WHAT YOU HAVE TO DO: Copy each line with the word "This" in it.

AVAILABLE RECORDS:
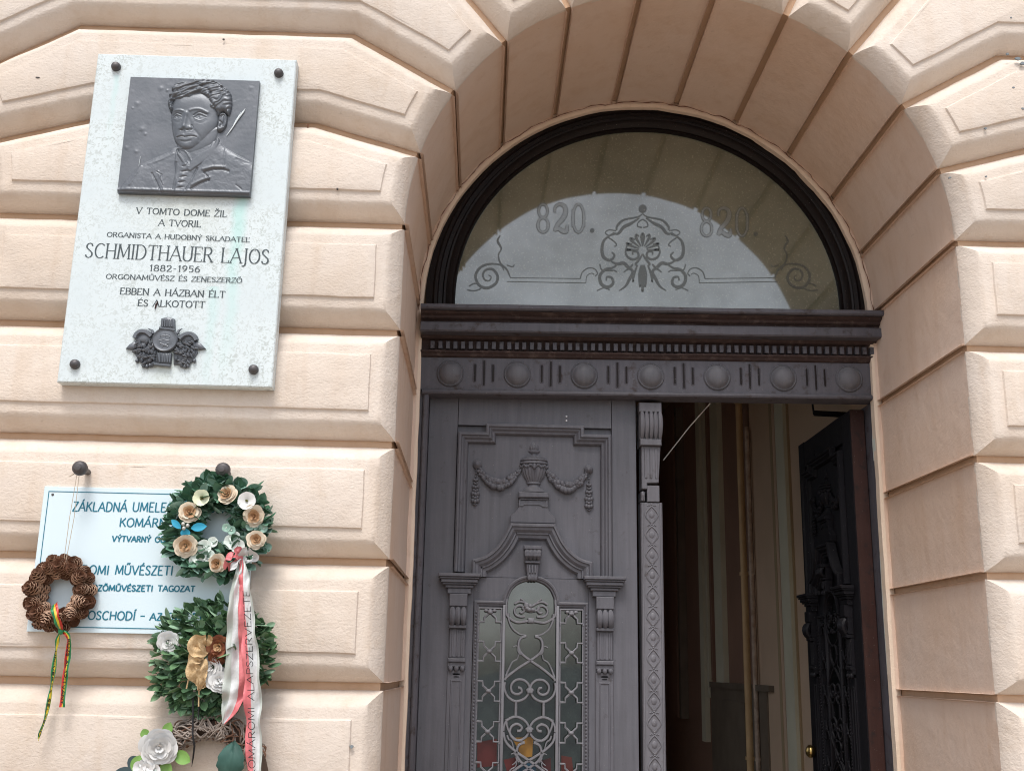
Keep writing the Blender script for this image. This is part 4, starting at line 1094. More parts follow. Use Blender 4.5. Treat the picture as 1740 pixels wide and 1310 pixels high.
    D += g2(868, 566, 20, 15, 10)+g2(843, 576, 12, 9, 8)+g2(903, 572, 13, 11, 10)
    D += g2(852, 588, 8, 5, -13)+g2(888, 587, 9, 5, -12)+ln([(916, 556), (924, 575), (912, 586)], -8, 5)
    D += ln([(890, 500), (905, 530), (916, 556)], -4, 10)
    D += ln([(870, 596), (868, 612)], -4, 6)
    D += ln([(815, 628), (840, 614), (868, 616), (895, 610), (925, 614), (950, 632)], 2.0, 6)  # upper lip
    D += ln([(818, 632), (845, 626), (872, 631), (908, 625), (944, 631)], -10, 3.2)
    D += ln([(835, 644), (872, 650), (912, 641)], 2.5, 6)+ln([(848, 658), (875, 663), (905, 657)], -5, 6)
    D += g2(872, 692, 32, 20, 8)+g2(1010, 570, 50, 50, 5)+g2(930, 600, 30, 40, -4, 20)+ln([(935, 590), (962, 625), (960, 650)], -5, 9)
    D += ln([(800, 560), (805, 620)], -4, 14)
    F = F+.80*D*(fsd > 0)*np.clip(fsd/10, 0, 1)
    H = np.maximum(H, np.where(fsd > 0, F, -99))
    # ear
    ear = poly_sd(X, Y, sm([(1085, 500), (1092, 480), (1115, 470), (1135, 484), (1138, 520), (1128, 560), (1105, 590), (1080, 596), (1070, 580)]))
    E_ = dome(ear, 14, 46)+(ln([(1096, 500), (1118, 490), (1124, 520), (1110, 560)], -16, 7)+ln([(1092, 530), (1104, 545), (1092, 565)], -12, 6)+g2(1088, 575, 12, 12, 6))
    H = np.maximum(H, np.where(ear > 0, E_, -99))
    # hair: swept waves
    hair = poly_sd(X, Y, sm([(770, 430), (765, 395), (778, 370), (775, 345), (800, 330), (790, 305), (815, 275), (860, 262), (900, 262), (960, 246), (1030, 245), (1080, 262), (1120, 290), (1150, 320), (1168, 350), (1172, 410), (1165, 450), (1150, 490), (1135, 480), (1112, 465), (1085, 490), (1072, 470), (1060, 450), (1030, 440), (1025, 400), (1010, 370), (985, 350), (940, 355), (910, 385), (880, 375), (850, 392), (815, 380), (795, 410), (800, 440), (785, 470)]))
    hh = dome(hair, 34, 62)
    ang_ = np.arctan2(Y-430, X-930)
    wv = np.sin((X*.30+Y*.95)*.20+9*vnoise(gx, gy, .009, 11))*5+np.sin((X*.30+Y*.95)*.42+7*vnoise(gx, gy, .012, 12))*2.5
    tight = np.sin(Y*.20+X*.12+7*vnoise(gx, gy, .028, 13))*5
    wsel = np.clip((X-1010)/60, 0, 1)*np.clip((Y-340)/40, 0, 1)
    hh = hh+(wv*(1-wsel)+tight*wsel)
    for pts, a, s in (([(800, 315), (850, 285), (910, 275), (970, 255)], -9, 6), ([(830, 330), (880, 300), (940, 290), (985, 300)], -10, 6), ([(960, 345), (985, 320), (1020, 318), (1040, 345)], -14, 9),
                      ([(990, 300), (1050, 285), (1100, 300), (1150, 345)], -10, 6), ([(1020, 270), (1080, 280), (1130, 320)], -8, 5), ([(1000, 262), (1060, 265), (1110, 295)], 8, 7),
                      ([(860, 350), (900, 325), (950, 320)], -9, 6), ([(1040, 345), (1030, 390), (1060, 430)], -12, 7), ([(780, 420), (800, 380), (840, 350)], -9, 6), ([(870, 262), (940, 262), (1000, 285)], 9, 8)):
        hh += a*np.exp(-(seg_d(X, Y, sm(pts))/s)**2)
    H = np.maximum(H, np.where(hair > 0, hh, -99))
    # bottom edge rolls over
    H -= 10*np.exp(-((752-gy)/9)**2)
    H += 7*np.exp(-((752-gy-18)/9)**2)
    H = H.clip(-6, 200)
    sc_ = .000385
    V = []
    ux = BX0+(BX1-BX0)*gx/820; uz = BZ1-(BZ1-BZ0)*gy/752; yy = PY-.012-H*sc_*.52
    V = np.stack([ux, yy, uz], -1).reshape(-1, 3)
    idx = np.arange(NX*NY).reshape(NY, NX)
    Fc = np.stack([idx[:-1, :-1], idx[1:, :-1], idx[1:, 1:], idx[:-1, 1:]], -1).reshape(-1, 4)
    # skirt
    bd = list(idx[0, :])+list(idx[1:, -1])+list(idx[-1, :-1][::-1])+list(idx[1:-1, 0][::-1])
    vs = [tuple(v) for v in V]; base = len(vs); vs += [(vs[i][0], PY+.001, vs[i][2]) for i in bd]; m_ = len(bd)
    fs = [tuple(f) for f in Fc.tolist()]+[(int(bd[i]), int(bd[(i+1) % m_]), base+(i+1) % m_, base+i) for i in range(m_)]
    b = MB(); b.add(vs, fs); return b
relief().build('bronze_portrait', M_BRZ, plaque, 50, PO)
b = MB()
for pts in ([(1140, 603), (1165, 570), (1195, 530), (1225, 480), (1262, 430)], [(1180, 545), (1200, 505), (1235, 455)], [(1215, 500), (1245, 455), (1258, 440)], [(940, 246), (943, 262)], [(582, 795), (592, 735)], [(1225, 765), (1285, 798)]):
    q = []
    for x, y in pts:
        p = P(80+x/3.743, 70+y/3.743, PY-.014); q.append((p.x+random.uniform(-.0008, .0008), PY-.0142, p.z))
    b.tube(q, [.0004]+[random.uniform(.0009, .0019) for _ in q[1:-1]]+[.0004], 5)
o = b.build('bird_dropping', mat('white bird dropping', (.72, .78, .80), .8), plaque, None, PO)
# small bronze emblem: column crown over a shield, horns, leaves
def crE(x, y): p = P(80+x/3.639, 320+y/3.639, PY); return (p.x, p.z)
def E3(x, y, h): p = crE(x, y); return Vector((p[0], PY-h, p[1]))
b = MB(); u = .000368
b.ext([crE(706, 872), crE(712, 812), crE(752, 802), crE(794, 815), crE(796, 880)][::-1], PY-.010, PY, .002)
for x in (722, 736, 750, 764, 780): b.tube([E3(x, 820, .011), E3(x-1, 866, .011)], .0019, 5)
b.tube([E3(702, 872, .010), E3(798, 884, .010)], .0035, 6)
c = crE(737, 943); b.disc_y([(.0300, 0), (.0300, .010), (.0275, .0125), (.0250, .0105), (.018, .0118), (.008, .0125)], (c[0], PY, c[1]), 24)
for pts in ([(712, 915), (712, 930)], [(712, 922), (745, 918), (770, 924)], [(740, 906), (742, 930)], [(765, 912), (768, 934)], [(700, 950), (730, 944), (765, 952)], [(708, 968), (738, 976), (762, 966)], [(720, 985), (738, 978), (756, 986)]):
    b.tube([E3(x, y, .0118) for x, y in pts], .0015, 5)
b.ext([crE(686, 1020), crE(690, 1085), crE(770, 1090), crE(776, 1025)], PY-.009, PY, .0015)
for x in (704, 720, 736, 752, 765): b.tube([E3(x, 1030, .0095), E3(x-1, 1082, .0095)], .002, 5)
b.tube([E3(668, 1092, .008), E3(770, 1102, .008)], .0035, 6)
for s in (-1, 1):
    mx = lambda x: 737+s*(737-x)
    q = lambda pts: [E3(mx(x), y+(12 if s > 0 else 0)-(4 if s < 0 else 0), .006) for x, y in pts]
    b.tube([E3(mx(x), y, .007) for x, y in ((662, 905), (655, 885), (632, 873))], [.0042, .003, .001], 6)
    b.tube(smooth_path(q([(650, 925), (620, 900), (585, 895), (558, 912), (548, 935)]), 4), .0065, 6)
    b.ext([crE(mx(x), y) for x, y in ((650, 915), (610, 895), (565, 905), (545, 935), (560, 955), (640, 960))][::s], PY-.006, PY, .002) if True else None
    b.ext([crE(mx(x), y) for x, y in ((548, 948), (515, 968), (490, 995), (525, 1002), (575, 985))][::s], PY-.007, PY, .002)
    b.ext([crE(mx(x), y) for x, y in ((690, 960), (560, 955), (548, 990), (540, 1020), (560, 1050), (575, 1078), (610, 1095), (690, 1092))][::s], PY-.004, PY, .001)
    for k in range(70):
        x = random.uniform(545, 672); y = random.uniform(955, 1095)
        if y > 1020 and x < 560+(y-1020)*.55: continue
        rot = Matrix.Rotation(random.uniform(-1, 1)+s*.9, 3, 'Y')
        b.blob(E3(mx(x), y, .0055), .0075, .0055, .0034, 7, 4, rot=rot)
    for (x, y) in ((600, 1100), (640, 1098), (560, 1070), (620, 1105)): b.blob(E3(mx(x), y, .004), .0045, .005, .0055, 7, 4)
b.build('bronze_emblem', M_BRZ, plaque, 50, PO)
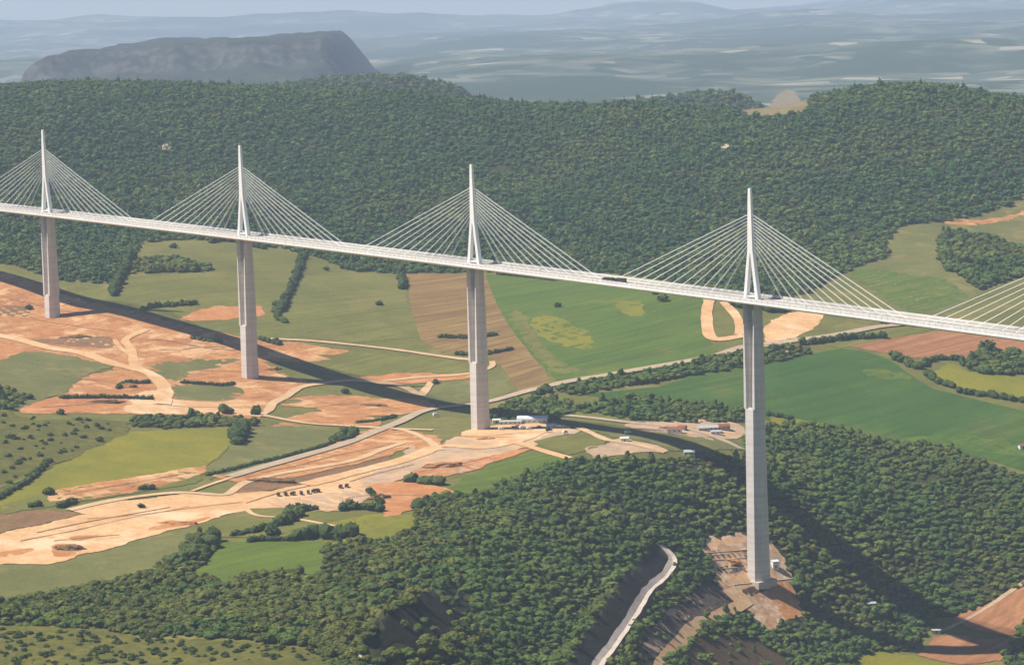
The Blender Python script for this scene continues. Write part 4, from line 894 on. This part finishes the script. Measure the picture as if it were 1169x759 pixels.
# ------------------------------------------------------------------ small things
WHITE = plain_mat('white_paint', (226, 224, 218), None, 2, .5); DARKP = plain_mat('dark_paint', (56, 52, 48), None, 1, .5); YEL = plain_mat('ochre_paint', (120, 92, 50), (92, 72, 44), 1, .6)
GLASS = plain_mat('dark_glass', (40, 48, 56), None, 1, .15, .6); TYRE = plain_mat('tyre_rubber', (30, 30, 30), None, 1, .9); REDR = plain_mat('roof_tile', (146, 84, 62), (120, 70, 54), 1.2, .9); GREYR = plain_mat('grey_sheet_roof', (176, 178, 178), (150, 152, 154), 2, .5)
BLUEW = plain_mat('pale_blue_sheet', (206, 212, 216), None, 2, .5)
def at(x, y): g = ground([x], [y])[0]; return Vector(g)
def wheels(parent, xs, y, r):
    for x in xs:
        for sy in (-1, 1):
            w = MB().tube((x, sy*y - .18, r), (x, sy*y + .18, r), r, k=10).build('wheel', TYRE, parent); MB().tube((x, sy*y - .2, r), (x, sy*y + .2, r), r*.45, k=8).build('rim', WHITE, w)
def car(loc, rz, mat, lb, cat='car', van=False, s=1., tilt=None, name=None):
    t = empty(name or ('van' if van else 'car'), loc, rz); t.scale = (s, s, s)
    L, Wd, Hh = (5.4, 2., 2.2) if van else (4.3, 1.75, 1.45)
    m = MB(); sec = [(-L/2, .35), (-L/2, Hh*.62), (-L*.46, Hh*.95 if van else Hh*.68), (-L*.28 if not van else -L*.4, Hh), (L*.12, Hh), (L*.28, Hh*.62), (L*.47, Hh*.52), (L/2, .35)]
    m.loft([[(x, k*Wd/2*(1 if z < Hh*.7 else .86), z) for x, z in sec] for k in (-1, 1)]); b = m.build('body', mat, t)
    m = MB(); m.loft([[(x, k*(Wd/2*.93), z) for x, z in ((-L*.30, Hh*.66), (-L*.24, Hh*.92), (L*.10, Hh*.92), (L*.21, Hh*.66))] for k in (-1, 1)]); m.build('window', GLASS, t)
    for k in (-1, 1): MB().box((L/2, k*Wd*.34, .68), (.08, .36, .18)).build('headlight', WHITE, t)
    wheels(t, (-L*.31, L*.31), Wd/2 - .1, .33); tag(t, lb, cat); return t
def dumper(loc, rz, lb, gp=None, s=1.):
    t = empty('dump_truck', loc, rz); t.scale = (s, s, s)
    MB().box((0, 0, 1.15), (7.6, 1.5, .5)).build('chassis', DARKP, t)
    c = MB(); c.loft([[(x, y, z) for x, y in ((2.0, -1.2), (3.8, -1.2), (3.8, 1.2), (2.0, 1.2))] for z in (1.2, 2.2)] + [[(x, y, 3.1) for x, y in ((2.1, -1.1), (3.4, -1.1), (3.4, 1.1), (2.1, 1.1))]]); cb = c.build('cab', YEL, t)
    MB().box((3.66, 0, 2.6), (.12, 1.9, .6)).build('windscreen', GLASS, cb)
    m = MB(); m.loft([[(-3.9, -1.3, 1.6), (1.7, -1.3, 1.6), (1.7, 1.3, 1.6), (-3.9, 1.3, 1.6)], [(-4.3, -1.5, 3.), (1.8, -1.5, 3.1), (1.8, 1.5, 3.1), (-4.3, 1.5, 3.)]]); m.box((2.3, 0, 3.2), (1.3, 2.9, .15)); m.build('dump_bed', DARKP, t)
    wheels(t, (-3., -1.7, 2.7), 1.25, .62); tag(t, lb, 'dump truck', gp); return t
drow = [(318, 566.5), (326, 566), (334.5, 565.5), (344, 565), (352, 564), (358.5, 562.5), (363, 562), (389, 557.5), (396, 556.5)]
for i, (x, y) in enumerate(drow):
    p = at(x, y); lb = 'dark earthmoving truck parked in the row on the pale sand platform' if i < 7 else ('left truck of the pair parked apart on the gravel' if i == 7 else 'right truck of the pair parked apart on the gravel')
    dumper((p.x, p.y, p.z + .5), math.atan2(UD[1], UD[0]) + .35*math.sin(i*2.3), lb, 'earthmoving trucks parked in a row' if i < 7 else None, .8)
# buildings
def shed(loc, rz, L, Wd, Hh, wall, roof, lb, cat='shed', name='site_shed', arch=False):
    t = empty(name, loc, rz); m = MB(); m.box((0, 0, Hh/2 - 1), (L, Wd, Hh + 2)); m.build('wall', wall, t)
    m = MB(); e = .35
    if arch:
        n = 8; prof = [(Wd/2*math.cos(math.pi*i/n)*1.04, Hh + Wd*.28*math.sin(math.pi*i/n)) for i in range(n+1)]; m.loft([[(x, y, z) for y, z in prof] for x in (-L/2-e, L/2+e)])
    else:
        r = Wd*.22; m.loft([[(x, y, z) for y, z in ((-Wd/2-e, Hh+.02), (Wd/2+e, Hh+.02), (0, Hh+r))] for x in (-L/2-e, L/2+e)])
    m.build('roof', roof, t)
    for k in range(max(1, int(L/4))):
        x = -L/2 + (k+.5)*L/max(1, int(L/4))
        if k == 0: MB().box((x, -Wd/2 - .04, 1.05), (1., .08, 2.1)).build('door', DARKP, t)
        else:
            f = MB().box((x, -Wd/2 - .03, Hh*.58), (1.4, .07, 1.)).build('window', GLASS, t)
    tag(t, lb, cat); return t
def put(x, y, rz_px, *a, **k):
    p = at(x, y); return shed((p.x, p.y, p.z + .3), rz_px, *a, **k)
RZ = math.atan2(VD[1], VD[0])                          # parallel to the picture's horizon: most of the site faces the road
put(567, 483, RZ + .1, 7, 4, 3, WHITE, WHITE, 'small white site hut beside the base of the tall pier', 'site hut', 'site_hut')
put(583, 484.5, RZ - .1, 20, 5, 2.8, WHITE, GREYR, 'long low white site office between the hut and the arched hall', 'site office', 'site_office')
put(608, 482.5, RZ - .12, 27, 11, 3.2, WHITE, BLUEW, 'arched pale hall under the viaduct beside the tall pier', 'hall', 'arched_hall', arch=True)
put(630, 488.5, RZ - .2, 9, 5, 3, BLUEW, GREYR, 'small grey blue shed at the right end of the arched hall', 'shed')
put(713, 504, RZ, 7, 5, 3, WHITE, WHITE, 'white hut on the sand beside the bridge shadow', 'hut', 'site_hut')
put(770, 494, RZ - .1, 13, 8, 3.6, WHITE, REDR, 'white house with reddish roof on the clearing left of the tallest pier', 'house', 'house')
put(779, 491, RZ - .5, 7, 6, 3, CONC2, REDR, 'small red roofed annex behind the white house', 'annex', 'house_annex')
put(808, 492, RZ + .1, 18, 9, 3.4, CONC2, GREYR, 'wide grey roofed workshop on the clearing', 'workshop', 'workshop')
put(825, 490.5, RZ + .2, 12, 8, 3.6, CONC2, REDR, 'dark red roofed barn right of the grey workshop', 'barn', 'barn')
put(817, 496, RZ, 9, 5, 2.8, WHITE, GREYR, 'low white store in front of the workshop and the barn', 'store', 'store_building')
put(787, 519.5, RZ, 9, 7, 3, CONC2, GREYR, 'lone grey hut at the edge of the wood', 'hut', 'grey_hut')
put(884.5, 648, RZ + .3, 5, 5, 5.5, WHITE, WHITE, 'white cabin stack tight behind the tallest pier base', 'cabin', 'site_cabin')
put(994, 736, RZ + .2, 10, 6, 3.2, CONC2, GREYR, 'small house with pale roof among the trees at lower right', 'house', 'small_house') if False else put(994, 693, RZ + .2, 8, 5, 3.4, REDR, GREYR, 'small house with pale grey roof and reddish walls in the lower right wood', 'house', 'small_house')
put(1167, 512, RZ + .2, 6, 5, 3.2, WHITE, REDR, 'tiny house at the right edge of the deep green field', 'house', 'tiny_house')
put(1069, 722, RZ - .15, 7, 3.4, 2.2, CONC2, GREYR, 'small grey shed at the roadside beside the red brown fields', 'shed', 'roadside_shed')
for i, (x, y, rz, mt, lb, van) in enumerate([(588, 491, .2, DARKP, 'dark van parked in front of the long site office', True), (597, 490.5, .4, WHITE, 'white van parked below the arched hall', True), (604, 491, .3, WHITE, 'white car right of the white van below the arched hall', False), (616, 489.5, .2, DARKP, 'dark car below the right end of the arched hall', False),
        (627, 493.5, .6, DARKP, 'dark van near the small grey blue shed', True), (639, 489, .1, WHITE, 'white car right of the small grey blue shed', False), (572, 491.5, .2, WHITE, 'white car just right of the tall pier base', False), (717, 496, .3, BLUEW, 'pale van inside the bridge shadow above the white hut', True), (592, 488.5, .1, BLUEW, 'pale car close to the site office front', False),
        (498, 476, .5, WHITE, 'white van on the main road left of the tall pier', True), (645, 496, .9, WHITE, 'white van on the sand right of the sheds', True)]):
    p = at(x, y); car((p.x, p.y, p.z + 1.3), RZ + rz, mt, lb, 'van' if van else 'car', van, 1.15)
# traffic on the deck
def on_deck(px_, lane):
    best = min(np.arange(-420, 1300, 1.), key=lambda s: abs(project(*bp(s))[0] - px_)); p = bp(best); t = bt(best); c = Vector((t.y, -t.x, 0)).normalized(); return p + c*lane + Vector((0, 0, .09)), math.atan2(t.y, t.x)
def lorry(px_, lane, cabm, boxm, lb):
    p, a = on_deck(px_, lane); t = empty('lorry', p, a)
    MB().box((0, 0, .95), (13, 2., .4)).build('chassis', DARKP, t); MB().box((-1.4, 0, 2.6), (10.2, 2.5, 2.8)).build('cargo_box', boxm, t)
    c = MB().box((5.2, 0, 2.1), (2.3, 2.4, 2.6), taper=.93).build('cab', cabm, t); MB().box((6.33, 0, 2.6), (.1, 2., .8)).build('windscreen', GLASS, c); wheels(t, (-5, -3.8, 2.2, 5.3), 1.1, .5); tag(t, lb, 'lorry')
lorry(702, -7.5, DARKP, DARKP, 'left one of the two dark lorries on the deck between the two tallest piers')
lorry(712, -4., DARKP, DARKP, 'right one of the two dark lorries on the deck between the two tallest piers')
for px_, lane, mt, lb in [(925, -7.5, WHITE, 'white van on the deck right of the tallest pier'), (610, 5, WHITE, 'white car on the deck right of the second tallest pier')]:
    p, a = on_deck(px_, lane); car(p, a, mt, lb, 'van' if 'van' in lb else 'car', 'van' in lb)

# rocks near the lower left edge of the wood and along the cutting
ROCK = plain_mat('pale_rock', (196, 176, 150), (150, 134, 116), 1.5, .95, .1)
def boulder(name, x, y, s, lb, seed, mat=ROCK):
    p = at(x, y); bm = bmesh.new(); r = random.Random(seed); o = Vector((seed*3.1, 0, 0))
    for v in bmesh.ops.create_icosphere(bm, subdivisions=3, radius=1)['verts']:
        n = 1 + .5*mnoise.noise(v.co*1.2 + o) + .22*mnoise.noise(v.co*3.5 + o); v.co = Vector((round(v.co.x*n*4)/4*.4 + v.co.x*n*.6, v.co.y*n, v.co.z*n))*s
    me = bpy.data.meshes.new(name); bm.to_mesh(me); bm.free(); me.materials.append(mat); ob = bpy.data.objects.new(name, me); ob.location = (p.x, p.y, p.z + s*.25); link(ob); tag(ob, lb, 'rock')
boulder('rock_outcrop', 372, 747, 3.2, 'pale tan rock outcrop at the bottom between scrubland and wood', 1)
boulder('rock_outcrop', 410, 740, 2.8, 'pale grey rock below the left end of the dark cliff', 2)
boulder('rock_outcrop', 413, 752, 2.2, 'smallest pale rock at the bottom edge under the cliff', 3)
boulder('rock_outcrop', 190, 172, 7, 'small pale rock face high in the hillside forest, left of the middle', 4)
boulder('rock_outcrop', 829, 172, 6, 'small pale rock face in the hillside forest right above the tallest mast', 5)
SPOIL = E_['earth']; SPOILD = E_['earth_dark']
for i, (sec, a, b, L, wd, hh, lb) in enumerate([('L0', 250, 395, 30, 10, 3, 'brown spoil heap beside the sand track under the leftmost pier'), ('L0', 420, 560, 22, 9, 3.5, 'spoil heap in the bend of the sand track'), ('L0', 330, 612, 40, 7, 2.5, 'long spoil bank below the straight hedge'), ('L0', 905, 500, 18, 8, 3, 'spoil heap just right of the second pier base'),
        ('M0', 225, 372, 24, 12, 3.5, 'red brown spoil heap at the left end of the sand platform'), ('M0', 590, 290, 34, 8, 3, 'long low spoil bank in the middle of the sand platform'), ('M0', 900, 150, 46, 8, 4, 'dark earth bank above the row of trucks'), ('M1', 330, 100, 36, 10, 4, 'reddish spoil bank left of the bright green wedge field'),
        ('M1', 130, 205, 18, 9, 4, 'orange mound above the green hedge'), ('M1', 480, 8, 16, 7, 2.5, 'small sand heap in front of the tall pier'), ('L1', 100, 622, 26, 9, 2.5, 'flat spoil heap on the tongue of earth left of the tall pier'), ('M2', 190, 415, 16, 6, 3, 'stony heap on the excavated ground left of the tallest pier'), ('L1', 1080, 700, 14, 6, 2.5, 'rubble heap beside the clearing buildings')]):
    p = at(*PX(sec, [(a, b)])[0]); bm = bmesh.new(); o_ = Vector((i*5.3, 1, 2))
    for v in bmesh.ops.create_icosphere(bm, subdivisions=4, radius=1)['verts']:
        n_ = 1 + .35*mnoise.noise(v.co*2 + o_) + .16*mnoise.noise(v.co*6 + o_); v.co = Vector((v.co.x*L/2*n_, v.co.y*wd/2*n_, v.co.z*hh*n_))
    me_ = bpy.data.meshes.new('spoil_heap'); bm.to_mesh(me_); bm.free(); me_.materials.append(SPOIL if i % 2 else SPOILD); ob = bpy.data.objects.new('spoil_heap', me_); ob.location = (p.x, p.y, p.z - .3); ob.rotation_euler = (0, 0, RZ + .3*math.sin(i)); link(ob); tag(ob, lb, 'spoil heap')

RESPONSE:
Keep writing the Blender script for this image. This is part 4, starting at line 1094. More parts follow. Use Blender 4.5. Treat the picture as 1740 pixels wide and 1310 pixels high.
The Blender Python script for this scene continues. Write part 4, from line 894 on. This part finishes the script. Measure the picture as if it were 1169x759 pixels.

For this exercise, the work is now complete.